At present, you would need to
- use GetConnections to obtain SynapeCollection(s) containing the synapses you are intersted in - simulate in small time steps - obtain the weights from the synapse collections, normalize them and set them on the synapse collection
Note that synaptic weights are updated only when a spike passes through a synapse, so the weight you read out is the weight at the time of the last spike that passed a synapse.
Depending on the precise plasticity rule, one might also need to check whether the plasticity rule remains internally consistent when weights are manipulated externally. If the rule has internal state variables that depend not only on spike timing but also on synaptic weights at earlier times, this might lead to problems.
Best regards, Hans Ekkehard
--
Prof.

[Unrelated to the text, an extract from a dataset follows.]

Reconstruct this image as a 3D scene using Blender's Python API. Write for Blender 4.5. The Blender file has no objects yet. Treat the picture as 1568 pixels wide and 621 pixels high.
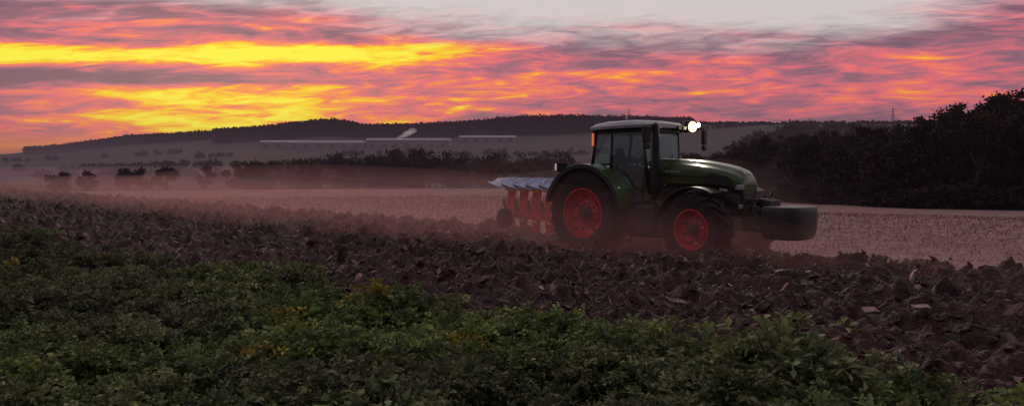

Dr. Hans Ekkehard Plesser
Department of Data Science Faculty of Science and Technology Norwegian University of Life Sciences PO Box 5003, 1432 Aas, Norway
Phone +47 6723 1560 Email hans.ekkehard.plesser@nmbu.nomailto:hans.ekkehard.plesser@nmbu.no Home http://arken.nmbu.no/~plesser
From: Stefan Dvoretskii stefan.dvorezky@gmail.com Date: Thursday, 3 August 2023 at 16:15 To: NEST User Mailing List users@nest-simulator.org Subject: [NEST Users] Maintaining connection weights outside synapse Hello all,
I am trying to implement a sort of plasticity that keeps the sum of all outgoing weights of the neuron constant. It would require not only knowing the weights of all synapses at a simulation timestep, but also setting them externally with this knowledge, i.e. setting weights outside of single synapse context. Is there any way I could implement it efficiently in NEST? Thanks in advance!